2021年11月21日「イサクの生き方」

○金 南錫牧師  創世記26章1-33節

  イサクは飢饉に遭い、約束の地カナンを出て、豊かなエジプトに逃れようとしました。その時に、神様はイサクに現れて、ゲラルの地に寄留することを命じました。また、「わたしはあなたの子孫を天の星のように増やし、これらの土地をすべてあなたの子孫に与える。地上の諸国民はすべて、あなたの子孫によって祝福を得る」と約束されます(4節)。この約束に励まされて、イサクはエジプトには行かないで、ゲラルの町に滞在することになります。

  イサクはゲラルの町で非常に「豊かになり、ますます富み栄える」ようになります(13節)。ところが、ゲラルの王アビメレクは、イサクがどんなに嫌がらせを受けて、井戸を奪われても、別の場所に移って、黙々と井戸を掘り続けた姿を見ていました。そして、ますます栄えていく様子を見ていたのです。アビメレクは、神がイサクと共におられることをよく分かったのです。それで、平和条約を結ぶことを申し出ます。イサクはその申し出を受け入れて、契約を結びました。ここに争わずに、忍耐をもって、平和を実現するイサクの生き方が示されています。

2021年11月14日「なぜ、ヤコブなのか」

○金 南錫牧師  創世記25章19-34節

 イサクの妻リベカは身ごもりました。先に出てきた子は「赤くて、全身が毛皮の衣のようであったので」、エサウと名付けられました。一方その後に出てきた子は、先に出て来たエサウのかかとをつかんでいました。その様子から、「ヤコブ」と名付けられました。

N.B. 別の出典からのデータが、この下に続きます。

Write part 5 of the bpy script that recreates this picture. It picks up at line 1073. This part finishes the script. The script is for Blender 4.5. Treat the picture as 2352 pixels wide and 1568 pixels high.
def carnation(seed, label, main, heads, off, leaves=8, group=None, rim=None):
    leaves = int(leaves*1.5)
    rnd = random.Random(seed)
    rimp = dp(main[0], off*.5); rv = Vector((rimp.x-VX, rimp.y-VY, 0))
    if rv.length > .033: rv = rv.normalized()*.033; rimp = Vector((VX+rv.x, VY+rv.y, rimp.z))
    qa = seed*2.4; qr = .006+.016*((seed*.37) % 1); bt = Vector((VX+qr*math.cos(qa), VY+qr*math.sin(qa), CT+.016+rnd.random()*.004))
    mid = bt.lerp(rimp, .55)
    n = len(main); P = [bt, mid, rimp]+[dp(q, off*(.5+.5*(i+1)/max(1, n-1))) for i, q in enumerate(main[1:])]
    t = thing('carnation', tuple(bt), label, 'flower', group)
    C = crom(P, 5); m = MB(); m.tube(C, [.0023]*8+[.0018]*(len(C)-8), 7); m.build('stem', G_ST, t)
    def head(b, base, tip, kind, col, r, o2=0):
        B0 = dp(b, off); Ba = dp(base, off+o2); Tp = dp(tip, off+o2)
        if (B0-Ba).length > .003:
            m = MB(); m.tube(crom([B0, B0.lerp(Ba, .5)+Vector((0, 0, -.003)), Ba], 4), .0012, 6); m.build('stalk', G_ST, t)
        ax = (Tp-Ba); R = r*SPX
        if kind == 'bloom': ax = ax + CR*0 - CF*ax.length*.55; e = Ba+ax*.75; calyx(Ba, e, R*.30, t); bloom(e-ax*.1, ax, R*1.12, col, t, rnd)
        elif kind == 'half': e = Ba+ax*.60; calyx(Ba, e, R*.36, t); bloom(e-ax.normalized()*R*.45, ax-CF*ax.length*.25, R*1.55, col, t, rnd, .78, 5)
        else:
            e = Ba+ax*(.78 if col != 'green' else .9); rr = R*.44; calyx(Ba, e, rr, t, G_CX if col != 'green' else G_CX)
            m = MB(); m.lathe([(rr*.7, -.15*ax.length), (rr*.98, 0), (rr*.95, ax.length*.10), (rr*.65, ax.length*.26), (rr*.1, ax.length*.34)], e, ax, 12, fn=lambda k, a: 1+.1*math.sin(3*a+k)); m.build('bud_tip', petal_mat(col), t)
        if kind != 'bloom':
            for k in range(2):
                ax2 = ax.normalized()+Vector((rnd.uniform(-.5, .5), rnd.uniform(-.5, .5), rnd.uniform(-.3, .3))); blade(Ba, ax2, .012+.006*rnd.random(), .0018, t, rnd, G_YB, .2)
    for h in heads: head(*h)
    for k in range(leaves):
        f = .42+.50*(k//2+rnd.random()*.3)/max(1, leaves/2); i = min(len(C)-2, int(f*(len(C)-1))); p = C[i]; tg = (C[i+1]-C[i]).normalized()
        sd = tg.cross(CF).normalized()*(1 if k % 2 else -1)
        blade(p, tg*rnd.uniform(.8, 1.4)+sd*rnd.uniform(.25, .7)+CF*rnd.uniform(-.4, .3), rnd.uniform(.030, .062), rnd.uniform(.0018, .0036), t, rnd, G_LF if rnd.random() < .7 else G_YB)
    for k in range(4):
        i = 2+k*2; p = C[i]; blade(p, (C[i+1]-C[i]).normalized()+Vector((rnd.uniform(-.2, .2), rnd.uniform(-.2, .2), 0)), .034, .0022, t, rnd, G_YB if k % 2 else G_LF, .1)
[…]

 ある時、エサウが疲れきって野原から帰って来た時、弟ヤコブは天幕の中でレンズ豆の煮物をしていました。エサウはヤコブの煮ているうまそうな煮物を見るや否や、「そこの赤いものを食べさせてほしい」と要求します。それを聞いてヤコブは、すかさずこう言いました。「まず、お兄さんの長子の権利を譲ってください」(31節)。兄が持っている長子の権利と引き換えるなら、この煮物を与えると条件を出しました。エサウは「ああ、もう死にそうだ。長子の権利などどうでもよい」と答え、長子の権利をヤコブに譲ってしまいました。こうして、アブラハム、イサクと引き継がれていった神の祝福は、兄エサウではなく、弟ヤコブの方に流れていきます。

 しかし、ここで人によっては「なぜ、ヤコブなのか」と疑問を持つ人もいます。23節に「二つの国民があなたの胎内に宿っており、二つの民があなたの腹の内で分かれ争っている。一つの民が他の民より強くなり、兄が弟に仕えるようになる」とあります。この時、エサウもヤコブもまだ生まれていないのですから、エサウの何かが悪く、ヤコブの何かが良いという以前のことです。この時既に、神様は弟ヤコブが祝福を受けるようになることを語られました。ここに「神様の一方的な選び」というものがあります。